The iPhone keyboard is the right proportion for our fingers on glass with non-distinct keys. So I had an idea: that the iPhone keyboard could be transposed to the greater real estate of the Tablet’s screen, allowing our hands to remain stable where they hold and support the Tablet.

Here, you see a crude mockup** of an idea for such a transposition (larger version here). You may think I’m a gigantic idiot for suggesting that each thumb have its own set of keys. You are probably right, and the solution is far too inelegant to ever show up in an Apple product. But I am suggesting that this is a feasible way for a user to comfortably interact with a keyboard on a larger screen.

Dan mentions in his piece that something like splitting the keyboard has a higher chance of showing up in the Tablet, but I suggest that there’s not much lost in duplicating the keyboard for each thumb and letting the user decide. And on a more robust device like the Tablet, the user will have more chances to decide than on the tiny iPhone. For instance, you see by the circled X in the mockup that I’ve given the user the option to remove one of the keyboards. Furthermore, because there is real estate for the smaller keyboards to live, repositioning them to taste would not be out of the question.

Will this be it?

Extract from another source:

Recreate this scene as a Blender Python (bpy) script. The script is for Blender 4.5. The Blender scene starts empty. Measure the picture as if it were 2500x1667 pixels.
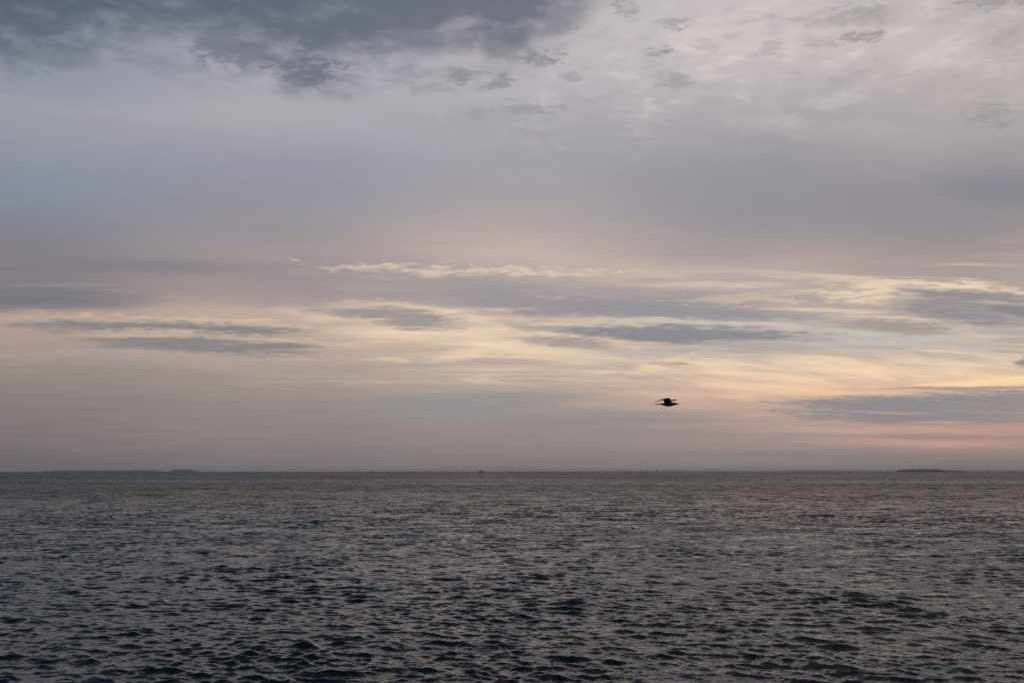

No. But I see a design challenge and I took an opportunity to come up with a (not the) solution.

Try this: go here for the large version of the dual keyboard mockup. Put your hands up to the screen as if you’re holding it. Don’t touch, your fingers are all greasy. Or, if you have two iPhones/iPod touch devices, hold one in each hand and imagine typing on both. It’s actually easier than it might seem.

If you’ve got a better idea, don’t be shy. Mock it up, fella.

*If that isn’t on a poster hanging in a junior high computer lab, someone is missing out on a million dollars.

** I borrowed the Tablet body from Chris Messina’s 2007 mockup. Otherwise, it’s very crude, and is meant to illustrate a point, so just shut up.